The tactical doctrine was also changed - all that stand off air striking, and once drones became available, even more stand off. The Gulf war, the first invasion of Iraq, actually had a big tank battle (though with extreme materiel advantage on the US side). After that, you never see that again. Troops on the ground are police in regions claimed after any identifiable military force has been bombed into the ground. It's blatantly obvious the difference between this and the infantry offensives of Vietnam - and the effect was to limit the number of casualties reported for the US troops while ensuring they were all technically volunteers.

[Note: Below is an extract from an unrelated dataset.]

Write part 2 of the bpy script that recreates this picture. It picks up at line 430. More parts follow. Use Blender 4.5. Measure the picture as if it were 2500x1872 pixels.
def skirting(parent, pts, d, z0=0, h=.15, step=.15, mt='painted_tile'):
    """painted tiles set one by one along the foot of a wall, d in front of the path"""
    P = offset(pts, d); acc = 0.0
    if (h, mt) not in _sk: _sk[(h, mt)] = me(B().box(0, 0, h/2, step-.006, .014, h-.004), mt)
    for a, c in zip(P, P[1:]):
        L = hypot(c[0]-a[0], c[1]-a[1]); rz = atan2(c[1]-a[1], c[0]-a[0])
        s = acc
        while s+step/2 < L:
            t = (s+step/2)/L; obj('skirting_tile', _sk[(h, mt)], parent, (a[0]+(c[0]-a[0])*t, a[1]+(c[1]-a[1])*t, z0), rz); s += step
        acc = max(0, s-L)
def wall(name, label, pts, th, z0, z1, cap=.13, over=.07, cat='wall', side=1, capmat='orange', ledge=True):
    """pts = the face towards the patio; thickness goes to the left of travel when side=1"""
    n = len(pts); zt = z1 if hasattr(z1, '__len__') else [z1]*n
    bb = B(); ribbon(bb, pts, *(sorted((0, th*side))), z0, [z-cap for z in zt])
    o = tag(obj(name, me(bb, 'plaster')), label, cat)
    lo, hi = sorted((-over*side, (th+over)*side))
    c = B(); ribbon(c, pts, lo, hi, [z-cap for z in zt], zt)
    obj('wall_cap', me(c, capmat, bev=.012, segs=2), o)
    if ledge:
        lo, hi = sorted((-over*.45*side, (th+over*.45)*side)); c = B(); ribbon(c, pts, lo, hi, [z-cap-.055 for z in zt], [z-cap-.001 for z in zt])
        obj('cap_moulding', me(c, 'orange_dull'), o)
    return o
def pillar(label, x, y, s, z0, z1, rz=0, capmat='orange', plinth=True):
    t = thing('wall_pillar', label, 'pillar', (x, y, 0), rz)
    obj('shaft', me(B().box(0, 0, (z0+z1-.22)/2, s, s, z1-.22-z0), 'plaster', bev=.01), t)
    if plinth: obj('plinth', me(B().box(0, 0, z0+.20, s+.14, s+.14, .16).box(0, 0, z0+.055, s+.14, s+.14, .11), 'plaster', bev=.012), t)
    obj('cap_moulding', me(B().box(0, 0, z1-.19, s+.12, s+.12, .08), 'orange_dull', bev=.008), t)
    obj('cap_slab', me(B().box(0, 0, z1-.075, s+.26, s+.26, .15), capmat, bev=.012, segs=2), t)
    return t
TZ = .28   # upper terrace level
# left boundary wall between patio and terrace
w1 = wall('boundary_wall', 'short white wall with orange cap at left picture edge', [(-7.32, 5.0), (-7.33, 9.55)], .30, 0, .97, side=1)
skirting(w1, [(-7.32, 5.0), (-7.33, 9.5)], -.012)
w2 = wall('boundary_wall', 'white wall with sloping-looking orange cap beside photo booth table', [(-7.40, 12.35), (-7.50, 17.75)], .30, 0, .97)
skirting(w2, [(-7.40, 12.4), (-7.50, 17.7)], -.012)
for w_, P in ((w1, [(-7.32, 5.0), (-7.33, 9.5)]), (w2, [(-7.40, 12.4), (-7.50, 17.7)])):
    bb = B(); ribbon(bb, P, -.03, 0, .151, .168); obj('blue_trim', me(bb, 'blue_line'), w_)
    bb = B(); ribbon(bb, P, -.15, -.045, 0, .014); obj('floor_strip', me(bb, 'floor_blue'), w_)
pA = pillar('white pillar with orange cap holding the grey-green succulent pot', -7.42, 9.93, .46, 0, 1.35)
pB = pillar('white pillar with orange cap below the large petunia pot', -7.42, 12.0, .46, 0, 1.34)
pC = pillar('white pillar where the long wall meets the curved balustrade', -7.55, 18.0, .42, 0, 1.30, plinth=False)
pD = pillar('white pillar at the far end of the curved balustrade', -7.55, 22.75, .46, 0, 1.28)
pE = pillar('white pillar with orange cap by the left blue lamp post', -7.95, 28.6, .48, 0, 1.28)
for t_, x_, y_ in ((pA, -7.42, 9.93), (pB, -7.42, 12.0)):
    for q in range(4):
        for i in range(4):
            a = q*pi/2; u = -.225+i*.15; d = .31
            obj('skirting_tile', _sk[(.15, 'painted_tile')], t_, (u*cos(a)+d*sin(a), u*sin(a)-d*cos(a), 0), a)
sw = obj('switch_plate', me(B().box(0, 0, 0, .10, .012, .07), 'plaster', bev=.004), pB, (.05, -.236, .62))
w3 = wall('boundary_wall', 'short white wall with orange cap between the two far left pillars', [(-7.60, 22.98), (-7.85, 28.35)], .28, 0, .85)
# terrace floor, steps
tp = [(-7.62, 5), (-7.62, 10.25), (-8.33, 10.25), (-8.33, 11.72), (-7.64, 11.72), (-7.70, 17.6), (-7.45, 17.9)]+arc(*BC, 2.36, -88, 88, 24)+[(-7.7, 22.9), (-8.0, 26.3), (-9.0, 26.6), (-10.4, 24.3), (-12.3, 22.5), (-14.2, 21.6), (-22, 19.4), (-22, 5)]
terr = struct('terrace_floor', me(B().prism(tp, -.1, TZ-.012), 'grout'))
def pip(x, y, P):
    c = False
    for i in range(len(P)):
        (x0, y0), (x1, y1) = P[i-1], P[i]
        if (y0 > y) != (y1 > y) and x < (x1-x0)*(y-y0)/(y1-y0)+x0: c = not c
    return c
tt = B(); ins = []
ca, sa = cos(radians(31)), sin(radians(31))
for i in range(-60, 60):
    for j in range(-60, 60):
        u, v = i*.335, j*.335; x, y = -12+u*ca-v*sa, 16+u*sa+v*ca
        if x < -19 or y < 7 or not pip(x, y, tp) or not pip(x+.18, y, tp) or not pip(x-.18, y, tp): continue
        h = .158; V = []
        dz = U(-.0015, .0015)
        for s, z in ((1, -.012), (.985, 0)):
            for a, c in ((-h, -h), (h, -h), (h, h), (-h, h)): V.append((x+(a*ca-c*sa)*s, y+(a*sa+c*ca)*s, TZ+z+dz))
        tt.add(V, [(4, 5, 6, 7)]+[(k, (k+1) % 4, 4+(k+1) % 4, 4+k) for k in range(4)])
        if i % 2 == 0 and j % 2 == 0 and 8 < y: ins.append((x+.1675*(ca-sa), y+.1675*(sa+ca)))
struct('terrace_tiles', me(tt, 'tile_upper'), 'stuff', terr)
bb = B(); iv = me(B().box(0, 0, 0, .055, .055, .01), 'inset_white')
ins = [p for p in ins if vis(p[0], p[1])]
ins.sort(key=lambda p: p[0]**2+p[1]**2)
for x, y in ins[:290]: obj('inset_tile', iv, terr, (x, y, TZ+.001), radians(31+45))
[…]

And circling back to fragging your CO: that's where revolution was happening. Military mutiny. That's why the US government shit its collective pants. And why it was right to. If the soldiers refuse to shoot who they're told to, that's when popular revolutions succeed. It's also no accident that we've seen a systematic transfer of military hardware into systemically white supremacist police departments. The revolution that had their trousers bricked was the Black revolution. You didn't see white hippies armed to defend themselves, robbing banks to fund their operations. And that racial divide between white counter culture (mainly, as you pointed out, against the draft) and Black revolution (more fundamentally opposed to the national system) is how the movements were ultimately defeated, and white counter culture and elements of the Black revolutionary movement recuperated in the way civil rights and Woodstock are taught in school.